Le musée Grévin est sans conteste une institution parisienne. Créé en 1882 par le journaliste et patron de presse Arthur Meyer et le caricaturiste, sculpteur et costumier Alfred Grévin, le musée draine les foules, des touristes essentiellement : le Grévin est assez représentatif de ces endroits où les Parisiens mettent peu ou pas les pieds.
Pendant les vacances scolaires, la file s’allonge sur le trottoir du boulevard Montmartre. Les visiteurs sont enfournés dans le musée, payent un billet coûteux (autour de 20 euros), puis ils subissent une compression dans de petites salles tortueuses où ils stagnent plus ou moins longtemps en attendant que les gens aient fini de se prendre en photo avec les grands hommes ou les petites célébrités du moment, les people. Propriété du groupe Compagnie des Alpes, le musée Grévin doit être rentable. Ce n’est pas un crime. Mais il y a une manière de ne pas le faire sentir dont on ne se soucie pas ici, manifestement. Que le visiteur soit un élément de rendement à l’exclusion de toute autre considération est palpable. L’affaire n’a d’ailleurs jamais tourné sur des prétentions esthétiques – pensez, des statues de cire –, dès l’origine elle fut une machine à succès dans les mains d’Arthur Meyer, directeur du Gaulois. On peut savoir gré à Meyer d’avoir publié dans son journal bon nombre des contes de Maupassant, mais il est aussi celui qui interrompit la publication en feuilleton de L’Eve future, qu’il devait juger comme une littérature trop élitiste… Léon Bloy rangea Arthur Meyer dans la catégorie des « argousins de la Pensée » dans Le Pal et le campa, dans Le Désespéré, sous le nom de Judas Nathan, « juif rongé du vice chrétien de vanité ». Mais ceci est une autre histoire.
Mouler ou modeler en cire des personnages importants n’est pas nouveau. Antoine Benoist le fit au XVIIe-XVIIIe pour la famille royale.

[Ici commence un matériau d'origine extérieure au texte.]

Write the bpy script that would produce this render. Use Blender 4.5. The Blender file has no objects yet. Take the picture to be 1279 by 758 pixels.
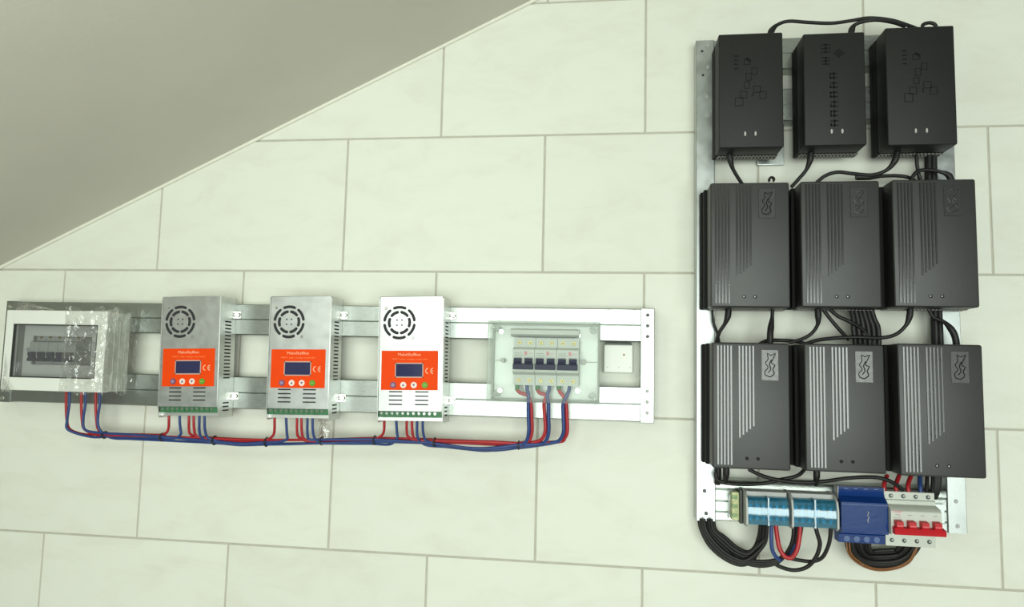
import bpy, bmesh, math, random
from mathutils import Vector, Matrix
random.seed(7)
S = bpy.context.scene
COL = S.collection

# ------------------------------------------------------------------ camera
CAMY, CAMZ = -1.25424, 1.5
F = 892.554
R = ((0.99104484, -0.02331768, 0.1314778), (0.01107103, 0.99559346, 0.09311871), (-0.13306975, -0.09082922, 0.98693591))
# rows: image right, image down, forward, in (x right, down, into wall)
right = Vector((R[0][0], R[0][2], -R[0][1]))
down = Vector((R[1][0], R[1][2], -R[1][1]))
fwd = Vector((R[2][0], R[2][2], -R[2][1]))
cam = bpy.data.cameras.new('camera')
camo = bpy.data.objects.new('camera', cam); COL.objects.link(camo)
cam.sensor_fit = 'HORIZONTAL'; cam.sensor_width = 36.0
cam.lens = F / 1279 * 36.0
cam.clip_start = 0.01
M = Matrix((right, -down, -fwd)).transposed().to_4x4()
M.translation = Vector((0, CAMY, CAMZ))
camo.matrix_world = M
S.camera = camo

# ------------------------------------------------------------------ light and exposure
S.view_settings.view_transform = 'Standard'
S.view_settings.look = 'None'
S.view_settings.gamma = 1.0
S.view_settings.use_curve_mapping = False
S.view_settings.exposure = 0.0
W = bpy.data.worlds.new('world'); S.world = W; W.use_nodes = True
W.node_tree.nodes['Background'].inputs[0].default_value = (0.93, 1.0, 0.90, 1)
W.node_tree.nodes['Background'].inputs[1].default_value = 0.14

def area_light(name, loc, target, sx, sy, power, col):
    l = bpy.data.lights.new(name, 'AREA'); l.shape = 'RECTANGLE'; l.size = sx; l.size_y = sy
    l.energy = power; l.color = col
    o = bpy.data.objects.new(name, l); COL.objects.link(o)
    o.location = loc
    o.rotation_euler = (Vector(target) - Vector(loc)).to_track_quat('-Z', 'Y').to_euler()
    return o
area_light('window_daylight', (0.38, -3.4, 1.27), (0.2, 0, 1.45), 2.9, 1.45, 98, (0.915, 1.0, 0.925))
area_light('left_wall_fill', (-0.55, -0.9, 1.86), (-0.55, 0.0, 1.65), 0.3, 0.2, 1.2, (0.93, 1.0, 0.90))  # added fill that brightens the left of the wall, no lamp known there

# ------------------------------------------------------------------ helpers
def at(px, py, d=0.0):
    """point at distance d in front of the wall, seen at photo pixel (px, py)"""
    u, v = (px - 639.5) / F, (py - 379) / F
    r = right * u + down * v + fwd
    s = (-d - CAMY) / r.y
    return Vector((r.x * s, -d, CAMZ + r.z * s))

class MB:
    def __init__(self): self.bm = bmesh.new(); self.ang = 35
    def box(self, x0, x1, d0, d1, z0, z1, bev=0.0, seg=2):
        """box between depths d0 (wall side) and d1 (room side)"""
        b = bmesh.new()
        bmesh.ops.create_cube(b, size=1)
        for v in b.verts:
            v.co = Vector(((x0 + x1) / 2 + v.co.x * (x1 - x0), -(d0 + d1) / 2 + v.co.y * (d1 - d0), (z0 + z1) / 2 + v.co.z * (z1 - z0)))
        if bev > 0:
            self.ang = min(self.ang, 20)
            bmesh.ops.bevel(b, geom=b.edges[:], offset=bev, segments=seg, affect='EDGES', profile=0.5)
        return self.join(b)
    def join(self, b):
        m = bpy.data.meshes.new('t'); b.to_mesh(m); b.free(); self.bm.from_mesh(m); bpy.data.meshes.remove(m)
        return self
    def prism(self, poly, d0, d1):
        """polygon in (x, z) extruded between depths"""
        return self.loft([[Vector((x, -d0, z)) for x, z in poly], [Vector((x, -d1, z)) for x, z in poly]])
    def prismx(self, poly, x0, x1):
        """polygon in (d, z) extruded along x"""
        return self.loft([[Vector((x0, -d, z)) for d, z in poly], [Vector((x1, -d, z)) for d, z in poly]])
    def prismz(self, poly, z0, z1):
        """polygon in (x, d) extruded along z"""
        return self.loft([[Vector((x, -d, z0)) for x, d in poly], [Vector((x, -d, z1)) for x, d in poly]])
    def loft(self, rings, caps=True, closed=True):
        b = bmesh.new()
        vs = [[b.verts.new(p) for p in r] for r in rings]
        n = len(rings[0])
        for i in range(len(rings) - 1):
            for k in range(n if closed else n - 1):
                b.faces.new((vs[i][k], vs[i][(k + 1) % n], vs[i + 1][(k + 1) % n], vs[i + 1][k]))
        if caps:
            b.faces.new(vs[0]); b.faces.new(vs[-1])
        bmesh.ops.recalc_face_normals(b, faces=b.faces[:])
        return self.join(b)
    def cyl(self, c, axis, r, h, seg=16, r2=None):
        """cylinder starting at c going along axis by h"""
        a = Vector(axis).normalized()
        t = a.orthogonal().normalized(); s = a.cross(t)
        c = Vector(c); r2 = r if r2 is None else r2
        ring = lambda o, q: [c + a * o + (t * math.cos(2 * math.pi * i / seg) + s * math.sin(2 * math.pi * i / seg)) * q for i in range(seg)]
        return self.loft([ring(0, r), ring(h, r2)])
    def tube(self, pts, r, seg=8, smooth=6, radii=None):
        P = [Vector(p) for p in pts]; self.ang = 75
        if smooth > 1 and len(P) > 2:
            Q = []; RR = []
            for i in range(len(P) - 1):
                p0 = P[max(i - 1, 0)]; p1 = P[i]; p2 = P[i + 1]; p3 = P[min(i + 2, len(P) - 1)]
                for k in range(smooth):
                    t = k / smooth
                    Q.append(0.5 * ((2 * p1) + (p2 - p0) * t + (2 * p0 - 5 * p1 + 4 * p2 - p3) * t * t + (3 * p1 - p0 - 3 * p2 + p3) * t ** 3))
                    if radii: RR.append(radii[i] * (1 - t) + radii[i + 1] * t)
            Q.append(P[-1])
            if radii: RR.append(radii[-1])
        else: Q = P; RR = radii
        rings = []
        tan = (Q[1] - Q[0]).normalized(); nrm = tan.orthogonal().normalized()
        for i, q in enumerate(Q):
            t2 = (Q[min(i + 1, len(Q) - 1)] - Q[max(i - 1, 0)]).normalized()
            nrm = (nrm - t2 * nrm.dot(t2)).normalized(); bn = t2.cross(nrm)
            rr = RR[i] if RR else r
            rings.append([q + (nrm * math.cos(2 * math.pi * k / seg) + bn * math.sin(2 * math.pi * k / seg)) * rr for k in range(seg)])
        return self.loft(rings)
    def mesh(self, name):
        lim = math.radians(self.ang)
        for f in self.bm.faces: f.smooth = True
        for e in self.bm.edges:
            e.smooth = not (len(e.link_faces) == 2 and e.calc_face_angle(0) > lim)
        m = bpy.data.meshes.new(name); self.bm.to_mesh(m); self.bm.free()
        return m
    def build(self, name, mat, parent=None, loc=None):
        return link(name, self.mesh(name), mat, parent, loc)

def link(name, mesh, mat, parent=None, loc=None):
    if mat is not None and not mesh.materials: mesh.materials.append(mat)
    o = bpy.data.objects.new(name, mesh); COL.objects.link(o)
    if parent is not None: o.parent = parent
    if loc is not None: o.location = loc
    return o
def thing(name, label, cat, loc=(0, 0, 0), group=None, roty=0.0):
    o = bpy.data.objects.new(name, None); COL.objects.link(o)
    o.empty_display_size = 0.02
    o.location = loc; o.rotation_euler = (0, roty, 0)
    return tag(o, label, cat, group)
def tag(o, label, cat, group=None):
    o['label'] = label; o['category'] = cat
    if group: o['group'] = group
    return o
def struct(o, label=None):
    o['kind'] = 'structure'
    if label: o['label'] = label
    return o
def copy_tree(o, parent=None):
    c = o.copy(); COL.objects.link(c); c.parent = parent
    for ch in list(o.children): copy_tree(ch, c)
    return c
def text_mesh(body, size, depth=0.0003, name='lettering', width=None):
    cu = bpy.data.curves.new('t', 'FONT'); cu.body = body; cu.size = size; cu.extrude = depth / 2; cu.align_x = 'CENTER'; cu.align_y = 'CENTER'
    cu.resolution_u = 3
    o = bpy.data.objects.new('t', cu); COL.objects.link(o)
    dg = bpy.context.evaluated_depsgraph_get(); dg.update()
    m = bpy.data.meshes.new_from_object(o.evaluated_get(dg)); m.name = name
    bpy.data.objects.remove(o); bpy.data.curves.remove(cu)
    s = 1.0
    if width and len(m.vertices):
        xs = [v.co.x for v in m.vertices]; s = width / (max(xs) - min(xs))
    for v in m.vertices:
        x, y, z = v.co; v.co = (x * s, -z, y)      # stand the letters upright, facing the room
    m.update(); return m

# ------------------------------------------------------------------ materials
def mat(name, base, rough=0.5, metal=0.0, var=0.0, scale=20.0, bump=0.0, bscale=200.0, spec=0.5, stretch=None, rvar=0.0, coat=0.0):
    m = bpy.data.materials.new(name); m.use_nodes = True
    nt = m.node_tree; b = nt.nodes['Principled BSDF']
    b.inputs['Base Color'].default_value = (*base, 1); b.inputs['Roughness'].default_value = rough
    b.inputs['Metallic'].default_value = metal; b.inputs['Specular IOR Level'].default_value = spec
    b.inputs['Coat Weight'].default_value = coat
    geo = nt.nodes.new('ShaderNodeNewGeometry')
    mp = nt.nodes.new('ShaderNodeMapping')
    if stretch: mp.inputs['Scale'].default_value = stretch
    nt.links.new(geo.outputs['Position'], mp.inputs['Vector'])
    n = nt.nodes.new('ShaderNodeTexNoise'); n.inputs['Scale'].default_value = scale; n.inputs['Detail'].default_value = 4
    nt.links.new(mp.outputs[0], n.inputs['Vector'])
    cr = nt.nodes.new('ShaderNodeValToRGB')
    cr.color_ramp.elements[0].position = 0.3; cr.color_ramp.elements[1].position = 0.7
    cr.color_ramp.elements[0].color = (*[max(0, c * (1 - var)) for c in base], 1)
    cr.color_ramp.elements[1].color = (*[min(1, c * (1 + var)) for c in base], 1)
    nt.links.new(n.outputs['Fac'], cr.inputs[0]); nt.links.new(cr.outputs[0], b.inputs['Base Color'])
    if rvar:
        mr = nt.nodes.new('ShaderNodeMapRange')
        mr.inputs['From Min'].default_value = 0.3; mr.inputs['From Max'].default_value = 0.7
        mr.inputs['To Min'].default_value = rough - rvar; mr.inputs['To Max'].default_value = rough + rvar
        nt.links.new(n.outputs['Fac'], mr.inputs[0]); nt.links.new(mr.outputs[0], b.inputs['Roughness'])
    if bump:
        n2 = nt.nodes.new('ShaderNodeTexNoise'); n2.inputs['Scale'].default_value = bscale
        nt.links.new(mp.outputs[0], n2.inputs['Vector'])
        bp = nt.nodes.new('ShaderNodeBump'); bp.inputs['Strength'].default_value = bump; bp.inputs['Distance'].default_value = 0.001
        nt.links.new(n2.outputs['Fac'], bp.inputs['Height']); nt.links.new(bp.outputs[0], b.inputs['Normal'])
    return m
def clear_mat(name, tint, rough=0.03, base=0.04, blend=0.35, body=0.0, bodycol=(1, 1, 1), bump=0.0, bscale=60):
    """clear or tinted plastic sheet: see-through tint, a little milky body, glossy surface"""
    m = bpy.data.materials.new(name); m.use_nodes = True; nt = m.node_tree
    for n in list(nt.nodes): nt.nodes.remove(n)
    out = nt.nodes.new('ShaderNodeOutputMaterial')
    tr = nt.nodes.new('ShaderNodeBsdfTransparent'); tr.inputs[0].default_value = (*tint, 1)
    di = nt.nodes.new('ShaderNodeBsdfDiffuse'); di.inputs[0].default_value = (*bodycol, 1)
    mx = nt.nodes.new('ShaderNodeMixShader'); mx.inputs[0].default_value = body
    gl = nt.nodes.new('ShaderNodeBsdfGlossy'); gl.inputs['Roughness'].default_value = rough; gl.inputs[0].default_value = (1, 1, 1, 1)
    lw = nt.nodes.new('ShaderNodeLayerWeight'); lw.inputs[0].default_value = blend
    mt = nt.nodes.new('ShaderNodeMath'); mt.operation = 'MULTIPLY_ADD'; mt.inputs[1].default_value = 0.5; mt.inputs[2].default_value = base; mt.use_clamp = True
    m2 = nt.nodes.new('ShaderNodeMixShader')
    nt.links.new(lw.outputs['Fresnel'], mt.inputs[0]); nt.links.new(mt.outputs[0], m2.inputs[0])
    nt.links.new(tr.outputs[0], mx.inputs[1]); nt.links.new(di.outputs[0], mx.inputs[2])
    nt.links.new(mx.outputs[0], m2.inputs[1]); nt.links.new(gl.outputs[0], m2.inputs[2])
    nt.links.new(m2.outputs[0], out.inputs[0])
    if bump:
        geo = nt.nodes.new('ShaderNodeNewGeometry')
        n2 = nt.nodes.new('ShaderNodeTexNoise'); n2.inputs['Scale'].default_value = bscale; n2.inputs['Detail'].default_value = 3
        nt.links.new(geo.outputs['Position'], n2.inputs['Vector'])
        bp = nt.nodes.new('ShaderNodeBump'); bp.inputs['Strength'].default_value = bump; bp.inputs['Distance'].default_value = 0.01
        nt.links.new(n2.outputs['Fac'], bp.inputs['Height'])
        nt.links.new(bp.outputs[0], gl.inputs['Normal']); nt.links.new(bp.outputs[0], lw.inputs['Normal'])
    return m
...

Puis Philippe Curtius. Puis son élève Marie Tussaud qui échappa de peu à la guillotine et créera à Londres dans les années 1830 le « Madame Tussauds », célèbre pour sa Chambre des horreurs où figuraient victimes et bourreaux de la Révolution. Désormais, à Grévin comme à Tussauds, il y a des présidents, la reine d’Angleterre, des acteurs, des présentateurs télé, les intellectuels : Sartre et BHL… La présence et l’absence de telle ou telle personnalité sont difficiles à comprendre. Pourquoi l’amuseur has been et mauvais acteur Mickaël Youn est-il là ? Pourquoi Marion Cotillard n’y est-elle pas ?
D’autres questions restent sans réponse : comment a-t-on pu rendre Scarlett Johansson insignifiante et moche ? Quand on a un modèle comme elle, on le soigne. Mais sans doute touche-t-on là le fond du problème : à imiter strictement la nature, l’art ne gagne rien sinon de la laideur. La nature s’interprète.
Le musée Grévin n’avait pas que des statues de cire pour attirer le public : le Palais des mirages y a été installé en 1900, l’intérêt de ses effets « spéciaux » plus d’un siècle après est douteux. Il y avait également des spectacles de magies. Le petit théâtre, avec son Aznavour assit dans les premiers rangs, possède encore son rideau de scène peint par Jules Chéret.
Beaucoup moins fournie qu’auparavant, la section historique du musée présente quelques scènes et personnalités : Jeanne d’Arc et l’évêque Cauchon, Voltaire à sa table de travail, un tribunal révolutionnaire… Le Moyen-Age est synthétisé par un squelette en armure, à cheval, avec cette explication non moins ramassée : « Toutes les peurs se cristallisent au Moyen-Age, période caractérisée par ses famines, ses fléaux, comme la peste, ses superstitions et les nombreuses persécutions des hérétiques et des sorcières. » Diable ! Voilà ce qui s’appelle accumuler les lieux communs… On s’étonne qu’un homme féru d’histoire comme Stéphane Bern ne fasse pas profiter de ses connaissances les responsables du Grévin – après tout il est le président de « l’académie Grévin » qui choisit, à partir d’une liste établie par les internautes, les heureux élus qui se transformeront en mannequins de cire. Parmi les récentes entrées, Nikos Aliagas et Kev Adams. Mais ne cherchez pas Donald Trump à côté d’Obama, le musée Grévin avait commencé la réalisation d’une cire d’Hillary Clinton. Il en coûte de croire les sondages. Trump sera à Grévin d’ici cinq ou six mois, paraît-il. Gageons que le musée sera plus prudent pour les élections présidentielles de chez nous et que les sculpteurs attendront prudemment le soir du deuxième tour pour travailler leurs boulettes de terre.
Musée Grévin, 10 boulevard Montmartre, 75009 Paris.